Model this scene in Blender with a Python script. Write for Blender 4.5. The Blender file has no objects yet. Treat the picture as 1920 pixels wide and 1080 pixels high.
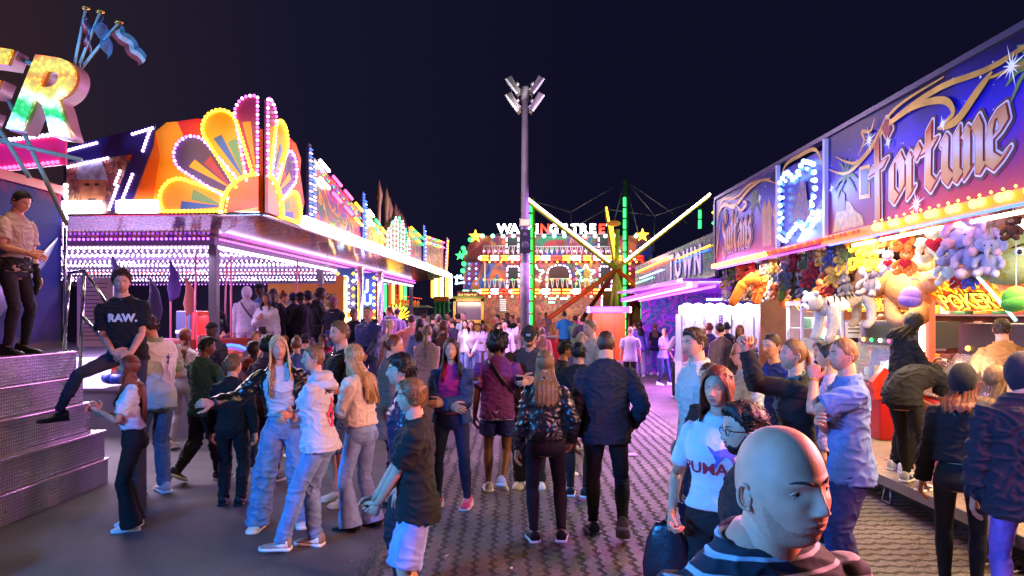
import bpy, bmesh, math, random
from mathutils import Vector, Matrix, noise
from mathutils.bvhtree import BVHTree
SC = bpy.context.scene
COL = SC.collection
R = math.radians
F, CX, HZ, CH = 1387.0, 960.0, 588.0, 2.03     # focal length in px of the 1920 frame, principal x, horizon row, eye height

# ---------------------------------------------------------------- camera, sky, exposure
cd = bpy.data.cameras.new('camera'); cam = bpy.data.objects.new('camera', cd); COL.objects.link(cam)
cd.sensor_width = 36; cd.lens = 36 * F / 1920; cd.shift_y = (HZ - 540) / 1920; cd.clip_end = 600; cd.clip_start = 0.05
cam.location = (0, 0, CH); cam.rotation_euler = (R(90), 0, 0); SC.camera = cam
W = bpy.data.worlds.new('World'); SC.world = W; W.use_nodes = True
SC.view_settings.view_transform = 'Standard'; SC.view_settings.look = 'None'; SC.view_settings.exposure = 0.38; SC.view_settings.gamma = 1
try:
    SC.cycles.max_bounces = 5; SC.cycles.diffuse_bounces = 2; SC.cycles.glossy_bounces = 3; SC.cycles.transparent_max_bounces = 10
    SC.cycles.sample_clamp_indirect = 3.0; SC.cycles.use_light_tree = True; SC.cycles.use_denoising = True
    SC.cycles.caustics_reflective = False; SC.cycles.caustics_refractive = False
except Exception: pass

def s2l(c):
    return tuple(((v / 12.92) if v <= .04045 else ((v + .055) / 1.055) ** 2.4) for v in c)
def rgb(r, g, b): return s2l((r / 255, g / 255, b / 255)) + (1,)

def sky():
    nt = W.node_tree; nt.nodes.clear()
    out = nt.nodes.new('ShaderNodeOutputWorld'); bg = nt.nodes.new('ShaderNodeBackground')
    tc = nt.nodes.new('ShaderNodeTexCoord'); sp = nt.nodes.new('ShaderNodeSeparateXYZ')
    nt.links.new(tc.outputs['Generated'], sp.inputs[0])
    cr = nt.nodes.new('ShaderNodeValToRGB')          # city glow over the left of the fairground, deep navy elsewhere
    mp = nt.nodes.new('ShaderNodeMapRange'); mp.inputs['From Min'].default_value = -.62; mp.inputs['From Max'].default_value = .1
    nt.links.new(sp.outputs['X'], mp.inputs['Value']); nt.links.new(mp.outputs[0], cr.inputs[0])
    e = cr.color_ramp.elements
    e[0].position = 0; e[0].color = rgb(58, 36, 36); e[1].position = 1; e[1].color = rgb(15, 14, 36)
    m = e.new(.22); m.color = rgb(36, 29, 44)
    m = e.new(.5); m.color = rgb(23, 21, 42)
    nt.links.new(cr.outputs[0], bg.inputs['Color']); bg.inputs['Strength'].default_value = .74
    nt.links.new(bg.outputs[0], out.inputs['Surface'])
sky()

LK = 2.1
def lamp(kind, name, loc, col, power, size=None, sizey=None, aim=None, spot=None):
    ld = bpy.data.lights.new(name, kind); o = bpy.data.objects.new(name, ld); COL.objects.link(o)
    o.location = loc; ld.color = col[:3]; ld.energy = power * LK
    if kind == 'AREA':
        ld.shape = 'RECTANGLE' if sizey else 'SQUARE'; ld.size = size
        if sizey: ld.size_y = sizey
    elif size is not None: ld.shadow_soft_size = size
    if kind == 'SPOT': ld.spot_size = R(spot or 60); ld.spot_blend = .6
    if aim is not None:
        o.rotation_euler = (Vector(aim) - Vector(loc)).to_track_quat('-Z', 'Y').to_euler()
    return o
# ---------------------------------------------------------------- materials
_mc = {}
def mat(name, col, rough=.6, metal=0, emit=0, noise_amt=.0, nscale=8, bump=0, bscale=60, stretch=None, spec=.5, sss=0, ecol=None, alpha=1, trans=0):
    key = (name, tuple(col), rough, metal, emit, noise_amt, nscale, bump, bscale, stretch, sss, alpha, trans, spec)
    if key in _mc: return _mc[key]
    m = bpy.data.materials.new(name); m.use_nodes = True; nt = m.node_tree; b = nt.nodes['Principled BSDF']
    c = tuple(col)[:3] + (1,)
    b.inputs['Base Color'].default_value = c; b.inputs['Roughness'].default_value = rough; b.inputs['Metallic'].default_value = metal
    b.inputs['Specular IOR Level'].default_value = spec; b.inputs['Alpha'].default_value = alpha; b.inputs['Transmission Weight'].default_value = trans
    if sss: b.inputs['Subsurface Weight'].default_value = sss; b.inputs['Subsurface Radius'].default_value = (.02, .008, .004); b.inputs['Subsurface Scale'].default_value = 1
    if emit: b.inputs['Emission Color'].default_value = c if ecol is None else tuple(ecol)[:3] + (1,); b.inputs['Emission Strength'].default_value = emit
    if noise_amt or bump:
        tc = nt.nodes.new('ShaderNodeTexCoord'); mp = nt.nodes.new('ShaderNodeMapping')
        if stretch: mp.inputs['Scale'].default_value = stretch
        nt.links.new(tc.outputs['Object'], mp.inputs[0])
    if noise_amt:
        n = nt.nodes.new('ShaderNodeTexNoise'); n.inputs['Scale'].default_value = nscale; n.inputs['Detail'].default_value = 4
        nt.links.new(mp.outputs[0], n.inputs[0])
        mr = nt.nodes.new('ShaderNodeMapRange'); mr.inputs['From Min'].default_value = .3; mr.inputs['From Max'].default_value = .7
        mr.inputs['To Min'].default_value = 1 - noise_amt; mr.inputs['To Max'].default_value = 1 + noise_amt
        nt.links.new(n.outputs[0], mr.inputs[0])
        mx = nt.nodes.new('ShaderNodeVectorMath'); mx.operation = 'SCALE'; mx.inputs[0].default_value = c[:3]
        nt.links.new(mr.outputs[0], mx.inputs['Scale']); nt.links.new(mx.outputs[0], b.inputs['Base Color'])
    if bump:
        n = nt.nodes.new('ShaderNodeTexNoise'); n.inputs['Scale'].default_value = bscale; n.inputs['Detail'].default_value = 3
        nt.links.new(mp.outputs[0], n.inputs[0])
        bp = nt.nodes.new('ShaderNodeBump'); bp.inputs['Strength'].default_value = bump; bp.inputs['Distance'].default_value = .01
        nt.links.new(n.outputs[0], bp.inputs['Height']); nt.links.new(bp.outputs[0], b.inputs['Normal'])
    if emit:
        try: m.cycles.emission_sampling = 'NONE' if emit_none else 'AUTO'
        except Exception: pass
    _mc[key] = m; return m
emit_none = True
def glow(name, col, strength=6):          # lit bulbs and tubes; their light on the scene comes from the lamps built beside them
    return mat(name, col, rough=.4, emit=strength)

def node(nt, kind, **kw):
    n = nt.nodes.new(kind)
    for k, v in kw.items():
        if k.startswith('i_'):
            n.inputs[k[2:].replace('_', ' ')].default_value = v
        else: setattr(n, k, v)
    return n
def ramp(nt, fac, stops, interp='LINEAR'):
    r = nt.nodes.new('ShaderNodeValToRGB'); e = r.color_ramp.elements; r.color_ramp.interpolation = interp
    e[0].position, e[0].color = stops[0][0], stops[0][1]; e[1].position, e[1].color = stops[-1][0], stops[-1][1]
    for p, c in stops[1:-1]:
        k = e.new(p); k.color = c
    nt.links.new(fac, r.inputs[0]); return r.outputs[0]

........

● **To be done**
Give the data again exactly as written, with all pictures left out.

● **Correct answer**
Model this scene in Blender with a Python script. Write for Blender 4.5. The Blender file has no objects yet. Treat the picture as 1920 pixels wide and 1080 pixels high.
import bpy, bmesh, math, random
from mathutils import Vector, Matrix, noise
from mathutils.bvhtree import BVHTree
SC = bpy.context.scene
COL = SC.collection
R = math.radians
F, CX, HZ, CH = 1387.0, 960.0, 588.0, 2.03     # focal length in px of the 1920 frame, principal x, horizon row, eye height

# ---------------------------------------------------------------- camera, sky, exposure
cd = bpy.data.cameras.new('camera'); cam = bpy.data.objects.new('camera', cd); COL.objects.link(cam)
cd.sensor_width = 36; cd.lens = 36 * F / 1920; cd.shift_y = (HZ - 540) / 1920; cd.clip_end = 600; cd.clip_start = 0.05
cam.location = (0, 0, CH); cam.rotation_euler = (R(90), 0, 0); SC.camera = cam
W = bpy.data.worlds.new('World'); SC.world = W; W.use_nodes = True
SC.view_settings.view_transform = 'Standard'; SC.view_settings.look = 'None'; SC.view_settings.exposure = 0.38; SC.view_settings.gamma = 1
try:
    SC.cycles.max_bounces = 5; SC.cycles.diffuse_bounces = 2; SC.cycles.glossy_bounces = 3; SC.cycles.transparent_max_bounces = 10
    SC.cycles.sample_clamp_indirect = 3.0; SC.cycles.use_light_tree = True; SC.cycles.use_denoising = True
    SC.cycles.caustics_reflective = False; SC.cycles.caustics_refractive = False
except Exception: pass

def s2l(c):
    return tuple(((v / 12.92) if v <= .04045 else ((v + .055) / 1.055) ** 2.4) for v in c)
def rgb(r, g, b): return s2l((r / 255, g / 255, b / 255)) + (1,)

def sky():
    nt = W.node_tree; nt.nodes.clear()
    out = nt.nodes.new('ShaderNodeOutputWorld'); bg = nt.nodes.new('ShaderNodeBackground')
    tc = nt.nodes.new('ShaderNodeTexCoord'); sp = nt.nodes.new('ShaderNodeSeparateXYZ')
    nt.links.new(tc.outputs['Generated'], sp.inputs[0])
    cr = nt.nodes.new('ShaderNodeValToRGB')          # city glow over the left of the fairground, deep navy elsewhere
    mp = nt.nodes.new('ShaderNodeMapRange'); mp.inputs['From Min'].default_value = -.62; mp.inputs['From Max'].default_value = .1
    nt.links.new(sp.outputs['X'], mp.inputs['Value']); nt.links.new(mp.outputs[0], cr.inputs[0])
    e = cr.color_ramp.elements
    e[0].position = 0; e[0].color = rgb(58, 36, 36); e[1].position = 1; e[1].color = rgb(15, 14, 36)
    m = e.new(.22); m.color = rgb(36, 29, 44)
    m = e.new(.5); m.color = rgb(23, 21, 42)
    nt.links.new(cr.outputs[0], bg.inputs['Color']); bg.inputs['Strength'].default_value = .74
    nt.links.new(bg.outputs[0], out.inputs['Surface'])
sky()

LK = 2.1
def lamp(kind, name, loc, col, power, size=None, sizey=None, aim=None, spot=None):
    ld = bpy.data.lights.new(name, kind); o = bpy.data.objects.new(name, ld); COL.objects.link(o)
    o.location = loc; ld.color = col[:3]; ld.energy = power * LK
    if kind == 'AREA':
        ld.shape = 'RECTANGLE' if sizey else 'SQUARE'; ld.size = size
        if sizey: ld.size_y = sizey
    elif size is not None: ld.shadow_soft_size = size
    if kind == 'SPOT': ld.spot_size = R(spot or 60); ld.spot_blend = .6
    if aim is not None:
        o.rotation_euler = (Vector(aim) - Vector(loc)).to_track_quat('-Z', 'Y').to_euler()
    return o
# ---------------------------------------------------------------- materials
_mc = {}
def mat(name, col, rough=.6, metal=0, emit=0, noise_amt=.0, nscale=8, bump=0, bscale=60, stretch=None, spec=.5, sss=0, ecol=None, alpha=1, trans=0):
    key = (name, tuple(col), rough, metal, emit, noise_amt, nscale, bump, bscale, stretch, sss, alpha, trans, spec)
    if key in _mc: return _mc[key]
    m = bpy.data.materials.new(name); m.use_nodes = True; nt = m.node_tree; b = nt.nodes['Principled BSDF']
    c = tuple(col)[:3] + (1,)
    b.inputs['Base Color'].default_value = c; b.inputs['Roughness'].default_value = rough; b.inputs['Metallic'].default_value = metal
    b.inputs['Specular IOR Level'].default_value = spec; b.inputs['Alpha'].default_value = alpha; b.inputs['Transmission Weight'].default_value = trans
    if sss: b.inputs['Subsurface Weight'].default_value = sss; b.inputs['Subsurface Radius'].default_value = (.02, .008, .004); b.inputs['Subsurface Scale'].default_value = 1
    if emit: b.inputs['Emission Color'].default_value = c if ecol is None else tuple(ecol)[:3] + (1,); b.inputs['Emission Strength'].default_value = emit
    if noise_amt or bump:
        tc = nt.nodes.new('ShaderNodeTexCoord'); mp = nt.nodes.new('ShaderNodeMapping')
        if stretch: mp.inputs['Scale'].default_value = stretch
        nt.links.new(tc.outputs['Object'], mp.inputs[0])
    if noise_amt:
        n = nt.nodes.new('ShaderNodeTexNoise'); n.inputs['Scale'].default_value = nscale; n.inputs['Detail'].default_value = 4
        nt.links.new(mp.outputs[0], n.inputs[0])
        mr = nt.nodes.new('ShaderNodeMapRange'); mr.inputs['From Min'].default_value = .3; mr.inputs['From Max'].default_value = .7
        mr.inputs['To Min'].default_value = 1 - noise_amt; mr.inputs['To Max'].default_value = 1 + noise_amt
        nt.links.new(n.outputs[0], mr.inputs[0])
        mx = nt.nodes.new('ShaderNodeVectorMath'); mx.operation = 'SCALE'; mx.inputs[0].default_value = c[:3]
        nt.links.new(mr.outputs[0], mx.inputs['Scale']); nt.links.new(mx.outputs[0], b.inputs['Base Color'])
    if bump:
        n = nt.nodes.new('ShaderNodeTexNoise'); n.inputs['Scale'].default_value = bscale; n.inputs['Detail'].default_value = 3
        nt.links.new(mp.outputs[0], n.inputs[0])
        bp = nt.nodes.new('ShaderNodeBump'); bp.inputs['Strength'].default_value = bump; bp.inputs['Distance'].default_value = .01
        nt.links.new(n.outputs[0], bp.inputs['Height']); nt.links.new(bp.outputs[0], b.inputs['Normal'])
    if emit:
        try: m.cycles.emission_sampling = 'NONE' if emit_none else 'AUTO'
        except Exception: pass
    _mc[key] = m; return m
emit_none = True
def glow(name, col, strength=6):          # lit bulbs and tubes; their light on the scene comes from the lamps built beside them
    return mat(name, col, rough=.4, emit=strength)

def node(nt, kind, **kw):
    n = nt.nodes.new(kind)
    for k, v in kw.items():
        if k.startswith('i_'):
            n.inputs[k[2:].replace('_', ' ')].default_value = v
        else: setattr(n, k, v)
    return n
def ramp(nt, fac, stops, interp='LINEAR'):
    r = nt.nodes.new('ShaderNodeValToRGB'); e = r.color_ramp.elements; r.color_ramp.interpolation = interp
    e[0].position, e[0].color = stops[0][0], stops[0][1]; e[1].position, e[1].color = stops[-1][0], stops[-1][1]
    for p, c in stops[1:-1]:
        k = e.new(p); k.color = c
    nt.links.new(fac, r.inputs[0]); return r.outputs[0]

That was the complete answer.